Provided data:

☆ ☆ ☆

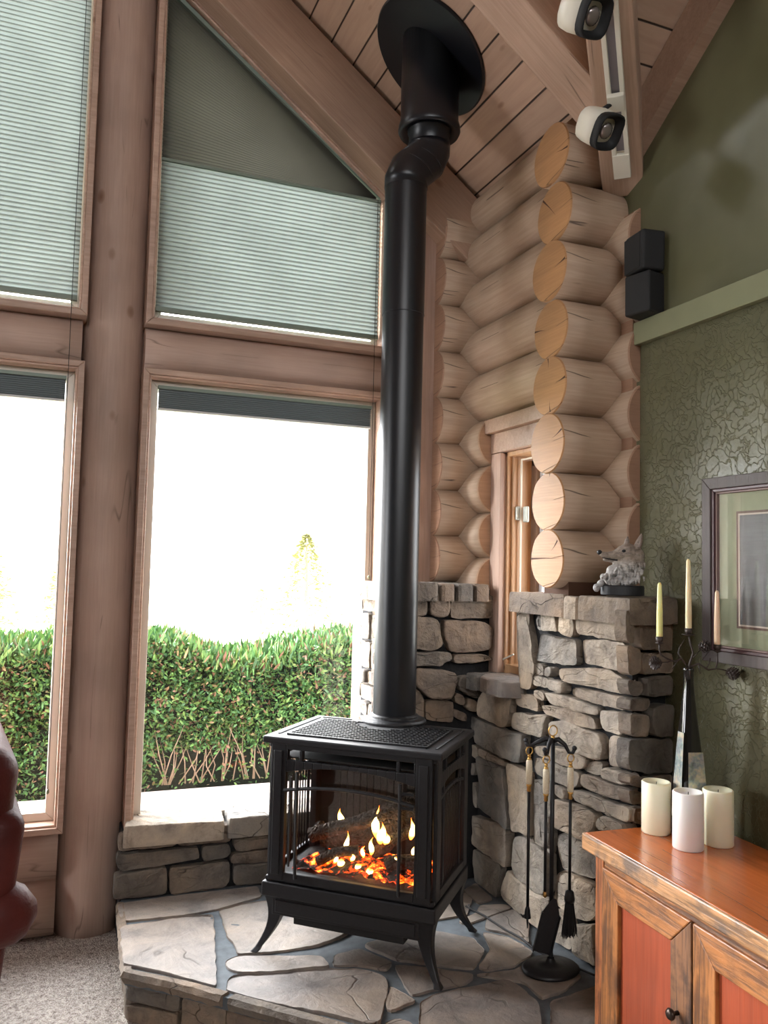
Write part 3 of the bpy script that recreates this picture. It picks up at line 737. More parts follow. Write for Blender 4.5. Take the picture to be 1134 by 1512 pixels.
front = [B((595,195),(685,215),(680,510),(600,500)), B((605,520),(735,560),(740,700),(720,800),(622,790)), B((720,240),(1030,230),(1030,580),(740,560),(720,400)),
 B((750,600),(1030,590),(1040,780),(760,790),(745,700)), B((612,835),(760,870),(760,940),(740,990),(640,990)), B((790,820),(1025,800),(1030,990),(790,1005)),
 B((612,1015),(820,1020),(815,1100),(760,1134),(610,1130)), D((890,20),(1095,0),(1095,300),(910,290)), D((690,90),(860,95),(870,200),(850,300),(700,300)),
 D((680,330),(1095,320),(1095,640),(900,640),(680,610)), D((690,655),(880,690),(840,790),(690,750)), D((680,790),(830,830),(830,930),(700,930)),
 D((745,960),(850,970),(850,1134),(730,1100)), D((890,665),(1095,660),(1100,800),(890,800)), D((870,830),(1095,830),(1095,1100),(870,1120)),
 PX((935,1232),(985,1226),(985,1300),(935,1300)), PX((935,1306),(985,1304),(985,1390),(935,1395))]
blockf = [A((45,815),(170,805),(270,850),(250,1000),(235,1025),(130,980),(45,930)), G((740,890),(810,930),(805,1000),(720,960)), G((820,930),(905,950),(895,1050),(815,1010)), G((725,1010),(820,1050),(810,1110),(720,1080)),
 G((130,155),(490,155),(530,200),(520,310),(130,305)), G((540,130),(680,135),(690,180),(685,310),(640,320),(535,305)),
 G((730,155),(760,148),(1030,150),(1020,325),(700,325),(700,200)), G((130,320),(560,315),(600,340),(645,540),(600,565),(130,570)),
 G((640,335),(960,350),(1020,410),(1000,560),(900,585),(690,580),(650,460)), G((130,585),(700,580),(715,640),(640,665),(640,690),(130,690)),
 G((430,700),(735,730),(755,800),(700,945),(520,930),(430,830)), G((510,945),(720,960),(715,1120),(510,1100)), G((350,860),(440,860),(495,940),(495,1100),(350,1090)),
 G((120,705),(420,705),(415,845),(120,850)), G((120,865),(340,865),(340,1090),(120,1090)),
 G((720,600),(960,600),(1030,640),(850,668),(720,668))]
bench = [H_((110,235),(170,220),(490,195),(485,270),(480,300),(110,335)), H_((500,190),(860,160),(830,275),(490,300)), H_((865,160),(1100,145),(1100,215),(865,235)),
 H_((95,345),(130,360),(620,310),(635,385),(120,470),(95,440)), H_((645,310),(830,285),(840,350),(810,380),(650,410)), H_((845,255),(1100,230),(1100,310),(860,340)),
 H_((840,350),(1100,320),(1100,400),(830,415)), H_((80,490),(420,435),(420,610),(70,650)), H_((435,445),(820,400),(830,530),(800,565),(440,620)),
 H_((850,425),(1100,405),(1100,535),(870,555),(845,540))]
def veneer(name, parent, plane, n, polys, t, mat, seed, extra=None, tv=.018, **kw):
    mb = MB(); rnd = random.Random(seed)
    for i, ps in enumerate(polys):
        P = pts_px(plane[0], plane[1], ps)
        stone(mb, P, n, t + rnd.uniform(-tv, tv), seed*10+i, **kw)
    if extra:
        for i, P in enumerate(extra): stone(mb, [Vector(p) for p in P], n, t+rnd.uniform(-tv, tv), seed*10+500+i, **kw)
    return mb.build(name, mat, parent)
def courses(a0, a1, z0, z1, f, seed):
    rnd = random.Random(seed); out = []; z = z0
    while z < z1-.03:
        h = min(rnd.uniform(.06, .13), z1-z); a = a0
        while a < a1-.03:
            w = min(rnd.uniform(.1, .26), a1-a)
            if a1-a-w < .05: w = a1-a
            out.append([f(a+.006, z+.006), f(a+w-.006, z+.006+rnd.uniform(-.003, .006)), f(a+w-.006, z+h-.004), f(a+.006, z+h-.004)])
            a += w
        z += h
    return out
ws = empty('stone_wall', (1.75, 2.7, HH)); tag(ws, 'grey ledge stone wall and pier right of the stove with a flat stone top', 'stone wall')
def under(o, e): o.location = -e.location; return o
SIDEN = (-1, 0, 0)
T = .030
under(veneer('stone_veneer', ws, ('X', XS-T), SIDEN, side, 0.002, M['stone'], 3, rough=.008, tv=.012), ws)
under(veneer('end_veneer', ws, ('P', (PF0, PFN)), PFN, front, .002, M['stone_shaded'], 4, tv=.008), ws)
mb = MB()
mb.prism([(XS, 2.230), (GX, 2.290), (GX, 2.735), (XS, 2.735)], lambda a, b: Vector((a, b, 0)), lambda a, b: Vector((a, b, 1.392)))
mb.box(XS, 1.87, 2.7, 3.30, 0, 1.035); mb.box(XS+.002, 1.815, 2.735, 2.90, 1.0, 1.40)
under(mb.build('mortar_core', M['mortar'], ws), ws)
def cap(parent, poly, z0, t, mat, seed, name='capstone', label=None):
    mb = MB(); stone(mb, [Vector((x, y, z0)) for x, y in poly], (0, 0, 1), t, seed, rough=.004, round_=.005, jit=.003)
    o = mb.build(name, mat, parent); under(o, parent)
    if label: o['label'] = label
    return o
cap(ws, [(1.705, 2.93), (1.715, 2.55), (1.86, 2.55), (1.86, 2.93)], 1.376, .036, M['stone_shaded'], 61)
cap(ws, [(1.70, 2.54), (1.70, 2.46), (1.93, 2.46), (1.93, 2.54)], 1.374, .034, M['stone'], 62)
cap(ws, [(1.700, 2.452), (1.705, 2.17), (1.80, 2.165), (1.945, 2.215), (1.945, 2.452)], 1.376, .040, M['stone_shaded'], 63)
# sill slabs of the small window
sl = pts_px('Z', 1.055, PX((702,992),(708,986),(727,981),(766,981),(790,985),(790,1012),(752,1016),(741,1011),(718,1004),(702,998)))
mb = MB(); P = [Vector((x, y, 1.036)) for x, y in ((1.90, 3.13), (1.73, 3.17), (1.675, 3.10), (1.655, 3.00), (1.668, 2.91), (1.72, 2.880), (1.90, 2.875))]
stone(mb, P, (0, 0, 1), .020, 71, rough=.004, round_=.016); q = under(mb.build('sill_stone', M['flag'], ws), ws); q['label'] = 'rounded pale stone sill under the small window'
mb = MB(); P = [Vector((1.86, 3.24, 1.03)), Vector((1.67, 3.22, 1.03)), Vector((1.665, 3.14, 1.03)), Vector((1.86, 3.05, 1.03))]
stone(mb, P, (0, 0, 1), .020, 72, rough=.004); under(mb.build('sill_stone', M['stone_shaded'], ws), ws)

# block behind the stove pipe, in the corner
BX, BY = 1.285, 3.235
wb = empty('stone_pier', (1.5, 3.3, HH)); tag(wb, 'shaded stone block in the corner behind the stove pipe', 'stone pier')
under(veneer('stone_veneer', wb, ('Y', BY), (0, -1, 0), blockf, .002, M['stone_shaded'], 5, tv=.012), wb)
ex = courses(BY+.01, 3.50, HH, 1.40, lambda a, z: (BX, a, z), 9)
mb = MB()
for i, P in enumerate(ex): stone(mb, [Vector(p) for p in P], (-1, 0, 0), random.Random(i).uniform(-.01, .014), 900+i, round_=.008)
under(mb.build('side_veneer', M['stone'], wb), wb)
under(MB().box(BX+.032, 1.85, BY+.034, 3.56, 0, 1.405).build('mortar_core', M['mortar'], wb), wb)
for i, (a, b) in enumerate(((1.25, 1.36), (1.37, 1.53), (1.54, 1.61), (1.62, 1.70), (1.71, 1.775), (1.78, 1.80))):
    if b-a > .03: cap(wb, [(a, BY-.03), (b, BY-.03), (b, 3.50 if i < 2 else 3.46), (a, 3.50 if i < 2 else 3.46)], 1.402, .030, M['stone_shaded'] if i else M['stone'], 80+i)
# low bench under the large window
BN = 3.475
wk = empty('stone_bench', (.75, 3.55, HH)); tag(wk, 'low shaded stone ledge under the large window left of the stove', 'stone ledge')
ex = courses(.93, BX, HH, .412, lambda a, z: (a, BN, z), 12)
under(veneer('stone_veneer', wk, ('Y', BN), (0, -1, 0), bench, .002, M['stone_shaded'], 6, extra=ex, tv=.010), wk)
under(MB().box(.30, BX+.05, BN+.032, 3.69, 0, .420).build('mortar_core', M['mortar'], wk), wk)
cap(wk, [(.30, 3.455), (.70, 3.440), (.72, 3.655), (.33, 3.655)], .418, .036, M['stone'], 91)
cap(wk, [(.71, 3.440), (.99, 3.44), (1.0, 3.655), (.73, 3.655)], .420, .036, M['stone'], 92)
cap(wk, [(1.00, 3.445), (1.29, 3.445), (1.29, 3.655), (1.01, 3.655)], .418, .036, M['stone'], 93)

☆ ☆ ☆

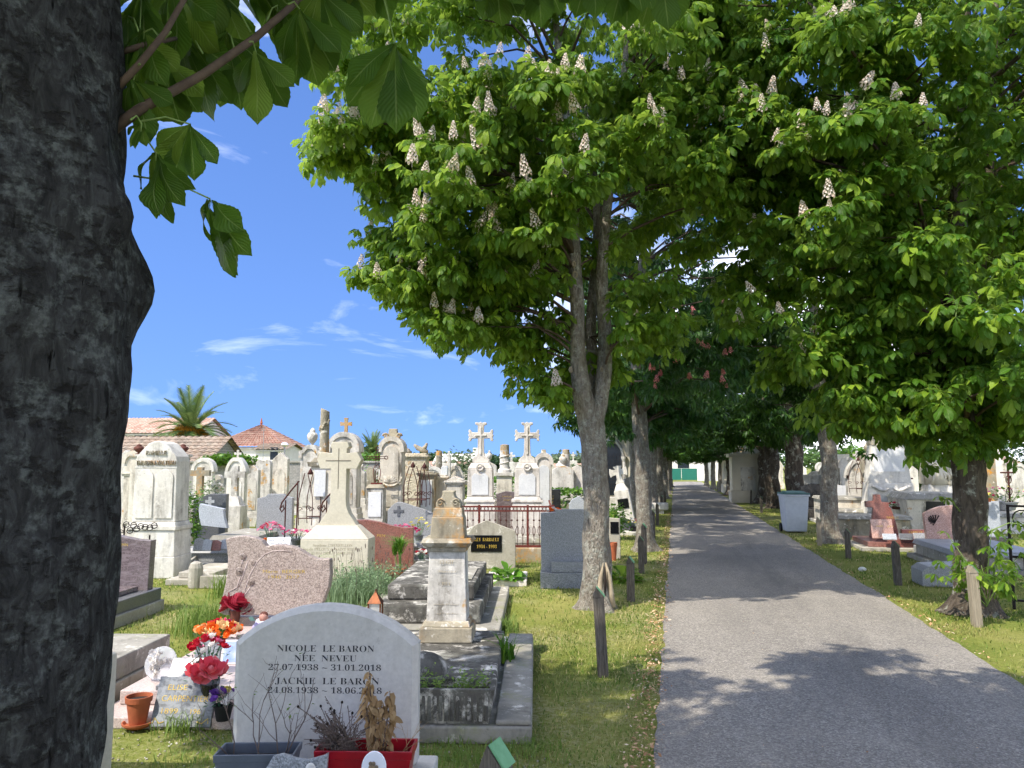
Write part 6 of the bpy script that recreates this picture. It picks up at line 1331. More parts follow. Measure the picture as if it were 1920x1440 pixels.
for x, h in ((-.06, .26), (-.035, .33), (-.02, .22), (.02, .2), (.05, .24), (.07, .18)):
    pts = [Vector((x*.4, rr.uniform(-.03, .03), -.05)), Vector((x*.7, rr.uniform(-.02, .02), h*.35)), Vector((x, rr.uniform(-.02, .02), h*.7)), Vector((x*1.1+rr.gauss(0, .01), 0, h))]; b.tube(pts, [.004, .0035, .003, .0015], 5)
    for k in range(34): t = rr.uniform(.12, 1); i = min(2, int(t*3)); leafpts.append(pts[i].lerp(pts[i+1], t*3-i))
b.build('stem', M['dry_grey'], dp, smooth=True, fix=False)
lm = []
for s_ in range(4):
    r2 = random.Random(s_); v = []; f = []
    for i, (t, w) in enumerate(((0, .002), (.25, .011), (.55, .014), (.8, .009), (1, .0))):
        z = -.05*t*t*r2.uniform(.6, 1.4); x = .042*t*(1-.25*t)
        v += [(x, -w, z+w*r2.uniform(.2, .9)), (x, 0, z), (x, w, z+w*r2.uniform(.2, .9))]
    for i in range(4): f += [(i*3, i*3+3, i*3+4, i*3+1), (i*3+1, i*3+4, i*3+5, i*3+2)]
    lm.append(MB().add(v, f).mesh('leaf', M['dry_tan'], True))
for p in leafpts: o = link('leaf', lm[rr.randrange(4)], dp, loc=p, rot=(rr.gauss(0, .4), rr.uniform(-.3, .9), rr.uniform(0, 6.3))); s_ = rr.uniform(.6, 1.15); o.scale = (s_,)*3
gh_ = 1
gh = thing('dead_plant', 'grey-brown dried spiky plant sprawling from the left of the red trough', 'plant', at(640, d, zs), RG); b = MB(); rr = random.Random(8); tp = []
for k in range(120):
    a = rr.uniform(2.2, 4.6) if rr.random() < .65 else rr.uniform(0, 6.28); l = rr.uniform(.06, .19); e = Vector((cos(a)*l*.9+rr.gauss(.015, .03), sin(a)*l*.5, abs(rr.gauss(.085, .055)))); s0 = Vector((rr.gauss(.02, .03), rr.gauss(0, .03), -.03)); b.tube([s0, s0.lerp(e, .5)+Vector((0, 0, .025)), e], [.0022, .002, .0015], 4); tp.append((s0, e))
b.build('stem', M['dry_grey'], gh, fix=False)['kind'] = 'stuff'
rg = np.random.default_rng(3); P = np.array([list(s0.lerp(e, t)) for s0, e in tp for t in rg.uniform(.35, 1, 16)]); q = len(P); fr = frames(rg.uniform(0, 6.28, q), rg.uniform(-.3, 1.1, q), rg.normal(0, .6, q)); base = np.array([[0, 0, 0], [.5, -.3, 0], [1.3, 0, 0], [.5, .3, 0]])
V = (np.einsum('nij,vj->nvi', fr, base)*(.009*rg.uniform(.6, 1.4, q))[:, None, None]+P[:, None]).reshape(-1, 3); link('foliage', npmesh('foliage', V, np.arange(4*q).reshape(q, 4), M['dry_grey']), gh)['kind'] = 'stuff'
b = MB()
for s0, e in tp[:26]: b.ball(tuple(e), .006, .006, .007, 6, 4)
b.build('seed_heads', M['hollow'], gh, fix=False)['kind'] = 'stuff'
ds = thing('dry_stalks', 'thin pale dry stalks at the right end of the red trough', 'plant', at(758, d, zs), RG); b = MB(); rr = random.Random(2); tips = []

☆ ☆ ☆

Give the number of lines where the string "picks" occurs, without any further text.

2